Wednesday, March 10, 2010

- Getting The Gold Story



I don’t really understand the blinders that some investors have about investing in gold. Those blinders may be on, or off – they may feel that gold is essential to prepare for the coming collapse, or they may feel that it’s a silly and useless asset with no commercial applications. But the passion on the topic is always awfully high. That makes no sense to me; I just can’t get my mind around it. I mean… no one feels that way about T-Bills and they don’t pay any interest lately either.

For a long time I’ve been one of those guys who says that if western civilization really does collapse the only commodity worth anything will be bullets. I mean… what are your gold coins really worth to you when you have the muzzle of my AK47 up against the side of your head? If you really want insurance for a total collapse, you would be better off learning combat skills, or how to make beer or something. gold would be nice too, but you had better be sure you can keep it.

Gold is a hedge against inflation of course, like all hard assets are. What’s more, if things go all Zimbabwe on us you can more easily slip across the border with it in the middle of the night, unlike real estate or oil. But the critics of the inflation hedge view will usually line up the chart of gold against the chart of inflation and show that it doesn’t line up perfectly. There is a lead – lag relationship they're ignoring, and a one dimensional look at the past might not show it. But even more important is what you think of as 'inflation'. the official statistics use price inflation only, while professional investors (and Milton Friedman devotees) usually think of inflation as a monetary issue, and see the price and wage inflation that follows it as secondary. If you believe that there is no connection between money supply and price inflation, then you probably don’t think much of gold as an inflation hedge.

Even guys that I largely respect are missing the mark in my opinion, on what gold is really about. For instance, Rick Bookstaber generated quite a fuss on zerohedge when they revealed his view that gold is in a bubble. I worked very closely with him for years and Rick is a very smart guy – but like many many others, I think he’s missing the mark here too. To believe that gold is in a bubble (a term he apparently is as willing to misuse as anyone else) you have to view it strictly as a commodity. From that perspective, the ready supply and anemic commercial demand of gold doesn’t come close to justifying it’s current price. But if you look at is as a currency it’s a completely different story.

That’s the way I’ve always seen gold… as a currency. Gold is as great a hedge against inflation as any other currency except the supply is more stable. The Dollar may be strong against the Euro all other things being equal, but either the FED or the ECB can change that dynamic without any notice. The inflation rate may be constant, but the exchage rate will change because the supply of one currency or the other was specifically altered. But gold has to be mined, and it's therefore less subject to political whim than the money supply.

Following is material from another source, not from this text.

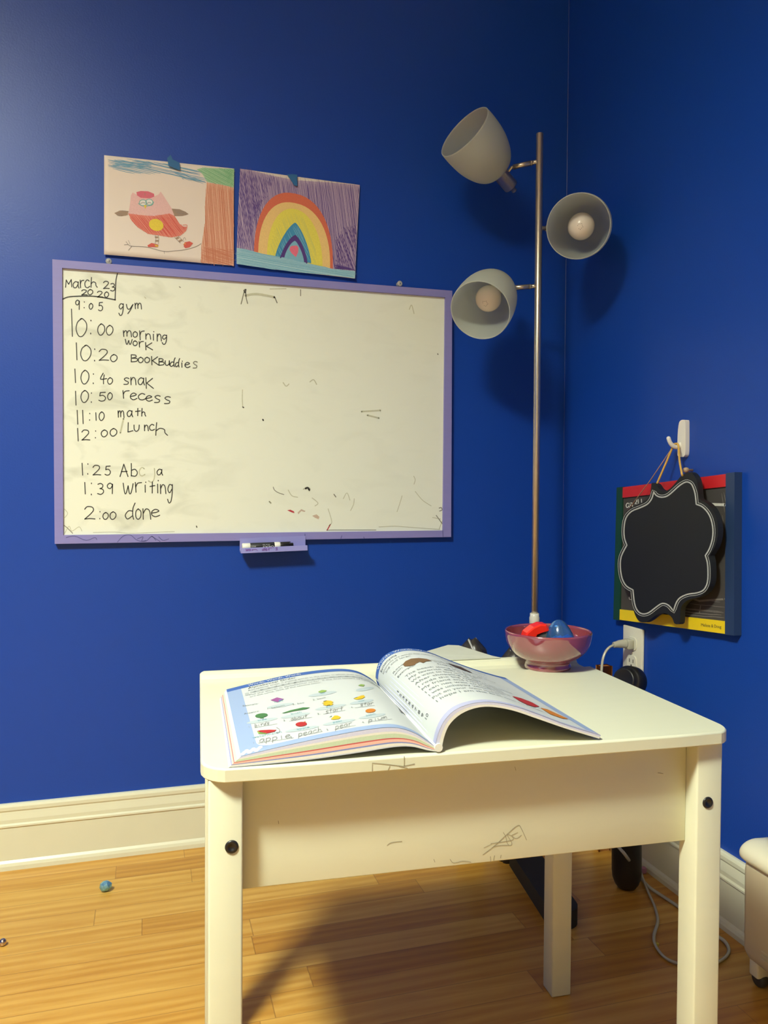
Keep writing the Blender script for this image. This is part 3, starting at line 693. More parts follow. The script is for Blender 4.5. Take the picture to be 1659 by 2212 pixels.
for pg, k in (([(305, 595), (330, 580), (370, 590), (370, 605), (310, 605)], 'red'), ([(350, 585), (372, 592), (370, 603), (352, 600)], 'yel'), ([(525, 600), (530, 575), (560, 568), (582, 580), (560, 605), (535, 610)], 'red'), ([(520, 590), (535, 575), (540, 590)], 'orange')): fill(pg, k, .0007)
line([(520, 470), (545, 470), (540, 500)], 'red2', 1.4, .0006); line([(520, 560), (530, 545), (538, 560)], 'grey', .8, .0006)
line([(175, 572), (190, 590), (210, 600), (300, 605), (400, 630), (460, 628), (540, 618), (600, 600), (630, 582)], 'grey', 1.0, .0006)
line([(165, 592), (190, 590)], 'grey', 1.0, .0006); line([(210, 600), (190, 625)], 'grey', 1.0, .0006); line([(190, 565), (200, 590)], 'grey', .8, .0006); line([(405, 630), (408, 645)], 'grey', .8, .0006)
b.build('paper', CM, dw)
b = MB(); S2 = lambda u, v, lay: on_plane(u, v, (0, 1, 0), -.0085-lay)
tp = z3([(425, 60), (447, 40), (458, 68), (500, 88), (503, 135), (470, 122), (433, 108)]); b.prism([S2(u, v, 0) for u, v in tp], (0, .0004, 0)); b.build('tape', TAPE, dw, 'torn strip of blue tape')
# drawing with the rainbow
dw = thing('rainbow_drawing', 'crayon drawing of a rainbow with a pink heart on purple sky', 'drawing', on_plane(640, 480, (0, 1, 0), 0), 'drawings taped above the whiteboard')
S, b = paper([(519, 365.5), (776.5, 400.5), (765.5, 603.5), (510.5, 571)], lambda s, t: .0035*(1-t)*(.3+.7*abs(s-.5)*2)+.0045*max(0, s-.6)*(1-t)+.0035*abs(s-.45)*t*t+.001)
fullp = [(868, 128), (950, 142), (1060, 168), (1200, 196), (1400, 210), (1593, 228), (1575, 500), (1560, 790), (1400, 745), (845, 640), (855, 400)]
fill(fullp, 'pur2', .0003); hat(fullp, 'pur', 1.45, 2.3, 1.2, .0004, .06, 6); hat([(868, 135), (1080, 180), (1000, 330), (950, 470), (930, 600), (850, 590)], 'pur', 1.3, 2.6, 1.2, .0005, .1, 6)
hat([(1450, 560), (1500, 480), (1570, 470), (1560, 745), (1450, 700)], 'dpur', 1.2, 2.4, 1.5, .0006, .1, 5); hat([(1440, 705), (1560, 740), (1560, 748), (1440, 735)], 'dpur', .3, 1.4, 1.5, .0007)
hat([(940, 340), (1040, 290), (1000, 340), (955, 420)], 'dpur', 1.2, 2.4, 1.3, .0006, .1, 4)
def arch(l, r, a, n=2.2, N=28):
    out = []
    for k in range(N+1):
        th = math.pi*(1-k/N); c, s_ = math.cos(th), math.sin(th)
        cx = math.copysign(abs(c)**(2/n), c); sy = abs(s_)**(2/n)
        bx = (l[0]+r[0])/2+(r[0]-l[0])/2*cx; by = l[1]+(r[1]-l[1])*(cx+1)/2
        mid = (l[1]+r[1])/2
        out.append((bx+(a[0]-(l[0]+r[0])/2)*sy, by+(a[1]-mid)*sy))
    return out
fill(arch((950, 635), (1428, 738), (1202, 278), 2.3), 'arc', .0008); fill(arch((976, 640), (1412, 734), (1202, 336), 2.3), 'peach', .0009)
hat(arch((950, 635), (1428, 738), (1202, 278), 2.3), 'arc', .6, 3, 1.0, .00085)
fill(arch((1030, 650), (1366, 722), (1202, 372), 2.1), 'ylw', .0010); hat(arch((1040, 652), (1330, 715), (1202, 395), 1.8), 'lime', 1.2, 2.6, 1.2, .0011, .2)
fill(arch((1080, 660), (1298, 702), (1202, 455), 1.35), 'blue', .0012); hat(arch((1085, 660), (1290, 700), (1202, 470), 1.35), 'sea', 1.1, 3, 1.0, .0013, .4)
fill(arch((1112, 668), (1275, 700), (1202, 530), 1.4), 'dpur', .0014); fill(arch((1135, 670), (1255, 698), (1200, 566), 1.4), 'sea', .0015)
poly(b, S, z3([(1195, 608), (1210, 594), (1221, 606), (1219, 635), (1205, 665), (1178, 640), (1166, 620), (1172, 600), (1185, 596)]), .0017, CI['heart'])
grd = [(845, 610), (900, 618), (1000, 645), (1150, 672), (1430, 738), (1563, 752), (1560, 796), (1400, 775), (1200, 755), (1000, 730), (845, 708)]
fill(grd, 'sea2', .0018); hat(grd, 'sea', .18, 2.2, 1.4, .0019, .08, 4)
line([(1112, 668), (1140, 610), (1190, 545), (1210, 545), (1240, 610), (1270, 700)], 'dpur', 3.0, .0020)
b.build('paper', CM, dw)
b = MB(); tp = z3([(1152, 160), (1185, 158), (1215, 161), (1216, 231), (1196, 225), (1168, 182)]); b.prism([S2(u, v, 0) for u, v in tp], (0, .0004, 0)); b.build('tape', TAPE, dw, 'torn strip of blue tape')

# ------------------------------------------------------------------ floor lamp
LD = 1.83
pt = at(1166.5, 294, LD); pbm = at(1154, 1330, LD)
px_, py_ = float((pt[0]+pbm[0])/2), float((pt[1]+pbm[1])/2)
lamp = thing('floor_lamp', 'brushed nickel floor lamp with three frosted glass shades in the corner', 'lamp', (px_, py_, 0))
PR = .0082
b = MB(); b.lathe([(0, pt[2]), (PR*.9, pt[2]), (PR, pt[2]-.001), (PR, .02), (0, .02)], (px_, py_, 0), (0, 0, 1), seg=28); b.build('pole', M_nickel, lamp)
b = MB(); b.lathe([(0, .03), (.018, .03), (.022, .024), (.095, .018), (.10, .012), (.10, 0), (0, 0)], (px_, py_, 0), (0, 0, 1), seg=48); b.build('base', M_nickel, lamp)
zc = pbm[2]
b = MB(); b.lathe([(PR, zc+.004), (.0108, zc+.004), (.0108, zc-.003), (.0122, zc-.006), (.0122, zc-.03), (PR, zc-.03)], (px_, py_, 0), (0, 0, 1), seg=24); b.build('collar', mat('clear_white_plastic', rgb(225, 226, 214), .25, noise=.05), lamp, 'white plastic collar')
def frosted():
    m = bpy.data.materials.new('frosted_grey_glass'); m.use_nodes = True
    nt = m.node_tree; p = nt.nodes['Principled BSDF']
    p.inputs['Base Color'].default_value = rgb(214, 218, 206); p.inputs['Roughness'].default_value = .5
    tl = nt.nodes.new('ShaderNodeBsdfTranslucent'); tl.inputs['Color'].default_value = rgb(228, 232, 224)
    mx = nt.nodes.new('ShaderNodeMixShader'); mx.inputs[0].default_value = .50
    nt.links.new(p.outputs[0], mx.inputs[1]); nt.links.new(tl.outputs[0], mx.inputs[2])
    tp = nt.nodes.new('ShaderNodeBsdfTransparent'); mx2 = nt.nodes.new('ShaderNodeMixShader'); mx2.inputs[0].default_value = .18
    nt.links.new(mx.outputs[0], mx2.inputs[1]); nt.links.new(tp.outputs[0], mx2.inputs[2])
    nt.links.new(mx2.outputs[0], nt.nodes['Material Output'].inputs['Surface'])
    n = nt.nodes.new('ShaderNodeTexNoise'); n.inputs['Scale'].default_value = 900
    bp = nt.nodes.new('ShaderNodeBump'); bp.inputs['Strength'].default_value = .05; bp.inputs['Distance'].default_value = .0005
    nt.links.new(n.outputs['Fac'], bp.inputs['Height']); nt.links.new(bp.outputs['Normal'], p.inputs['Normal'])
    return m
M_glass = frosted()
M_bulb = mat('opal_bulb_glass', rgb(236, 226, 214), .22, noise=.02)
M_print = mat('bulb_print', rgb(110, 104, 98), .5, noise=.1)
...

That's the key to how gold is viewed in the hedge fund world. The people who are buying gold now are thinking of it as a hedge against all currencies. Given the horrific mismanagement of public finances, virtually every developed country is going to have to use some measure of inflation to manage their cost of funding. Increasing their money supply will help keep their interest rates low. But since all countries will be doing the same, it probably won’t effect the currency exchange rates nearly as much as their interest rates. The people buying gold are counting on that, and if that scenario plays out, the price of gold is still due for a substantial increase.

It won’t be a straight line so if you don’t have a tolerance for draw down, don’t buy it. But competitive devaluation is the real gold story these days. And if you get that, then you get gold.